Iblis yang pura-pura jadi manusia tersenyum senang mendengar usulan Abu Jahal. Maka sepakatlah para dedengkot musyrikin ini. Mereka lantas bubar setelah sepakat untuk melaksanakan rencana tersebut.
Yang mereka tak ketahui, Malaikat Jibril malam itu juga turun, mendatangi Nabi SAW. Jibril berkata agar Rasulullah SAW tidak tidur di kamar yang biasa beliau tempati.
Jibril lantas memberi tahu kepada beliau tentang makar kaum Quraisy. Rasulullah SAW pun tidak tidur di rumahnya pada malam itu.

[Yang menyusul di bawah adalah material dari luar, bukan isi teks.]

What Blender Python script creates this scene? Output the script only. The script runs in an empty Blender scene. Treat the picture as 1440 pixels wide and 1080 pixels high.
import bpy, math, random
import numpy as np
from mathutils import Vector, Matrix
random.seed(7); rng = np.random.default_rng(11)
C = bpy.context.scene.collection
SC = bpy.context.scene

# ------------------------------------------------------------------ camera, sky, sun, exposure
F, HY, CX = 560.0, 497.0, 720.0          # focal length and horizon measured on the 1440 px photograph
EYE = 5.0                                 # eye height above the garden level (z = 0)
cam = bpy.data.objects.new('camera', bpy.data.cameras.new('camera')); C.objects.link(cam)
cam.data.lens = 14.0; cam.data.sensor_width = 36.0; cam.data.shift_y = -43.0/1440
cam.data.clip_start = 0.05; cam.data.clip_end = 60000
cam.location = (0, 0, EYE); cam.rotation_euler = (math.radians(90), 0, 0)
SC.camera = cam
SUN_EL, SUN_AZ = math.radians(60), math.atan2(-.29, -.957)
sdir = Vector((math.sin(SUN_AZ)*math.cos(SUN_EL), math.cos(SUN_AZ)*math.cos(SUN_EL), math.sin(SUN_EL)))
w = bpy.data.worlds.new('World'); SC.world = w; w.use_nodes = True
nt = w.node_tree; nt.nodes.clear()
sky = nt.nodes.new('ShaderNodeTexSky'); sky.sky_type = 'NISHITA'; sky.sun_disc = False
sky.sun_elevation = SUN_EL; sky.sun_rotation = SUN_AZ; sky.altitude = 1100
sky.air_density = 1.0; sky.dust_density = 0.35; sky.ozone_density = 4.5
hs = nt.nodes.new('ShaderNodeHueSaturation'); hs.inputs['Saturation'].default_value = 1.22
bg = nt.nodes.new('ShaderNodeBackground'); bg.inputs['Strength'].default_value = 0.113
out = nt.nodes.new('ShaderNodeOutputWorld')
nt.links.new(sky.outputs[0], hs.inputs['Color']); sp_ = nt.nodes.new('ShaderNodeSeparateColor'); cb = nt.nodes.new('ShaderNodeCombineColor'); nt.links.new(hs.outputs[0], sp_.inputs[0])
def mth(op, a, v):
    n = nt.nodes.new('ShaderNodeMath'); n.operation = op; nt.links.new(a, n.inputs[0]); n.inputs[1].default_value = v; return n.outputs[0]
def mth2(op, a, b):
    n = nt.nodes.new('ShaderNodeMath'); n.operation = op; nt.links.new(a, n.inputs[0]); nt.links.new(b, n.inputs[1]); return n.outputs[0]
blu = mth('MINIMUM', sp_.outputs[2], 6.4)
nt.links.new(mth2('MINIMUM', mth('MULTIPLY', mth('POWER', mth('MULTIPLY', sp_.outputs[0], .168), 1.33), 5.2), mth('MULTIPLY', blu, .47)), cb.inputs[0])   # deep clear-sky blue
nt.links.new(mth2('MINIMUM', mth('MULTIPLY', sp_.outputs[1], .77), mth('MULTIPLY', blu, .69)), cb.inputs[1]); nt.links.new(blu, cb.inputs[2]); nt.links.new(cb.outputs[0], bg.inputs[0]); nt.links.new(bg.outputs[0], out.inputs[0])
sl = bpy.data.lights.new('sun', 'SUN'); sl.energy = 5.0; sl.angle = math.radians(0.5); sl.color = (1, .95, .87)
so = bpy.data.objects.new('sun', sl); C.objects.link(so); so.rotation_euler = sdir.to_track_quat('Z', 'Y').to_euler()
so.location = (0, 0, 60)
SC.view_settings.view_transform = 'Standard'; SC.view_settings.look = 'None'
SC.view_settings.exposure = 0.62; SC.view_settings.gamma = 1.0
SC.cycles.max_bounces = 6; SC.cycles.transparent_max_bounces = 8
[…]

Kemudian, turunlah ketetapan dari Allah Ta'ala agar beliau keluar dari Makkah untuk menuju Madinah. Dalam perjalanan hijrah ini, Nabi SAW didampingi Abu Bakar ash-Shiddiq. Sedangkan Ali bin Abi Thalib berada di kamar tidur Nabi SAW untuk menyamar agar orang-orang Quraisy yang hendak menyerbu itu mengira Muhammad SAW masih ada di tempatnya.
Hijrah itu akhirnya sukses. Makar yang digodok kaum musyrik sekaligus iblis itu gagal total.
Ketika Nabi SAW di Madinah, turunlah firman Allah Ta'ala, surah al-Anfaal ayat 30 berkenaan peristiwa itu. Artinya, "Dan (ingatlah), ketika orang-orang kafir (Quraisy) memikirkan tipu daya terhadapmu (Muhammad) untuk menangkap dan memenjarakanmu atau membunuhmu, atau mengusirmu. Mereka membuat tipu daya dan Allah menggagalkan tipu daya itu. Allah adalah sebaik-baik pembalas tipu daya."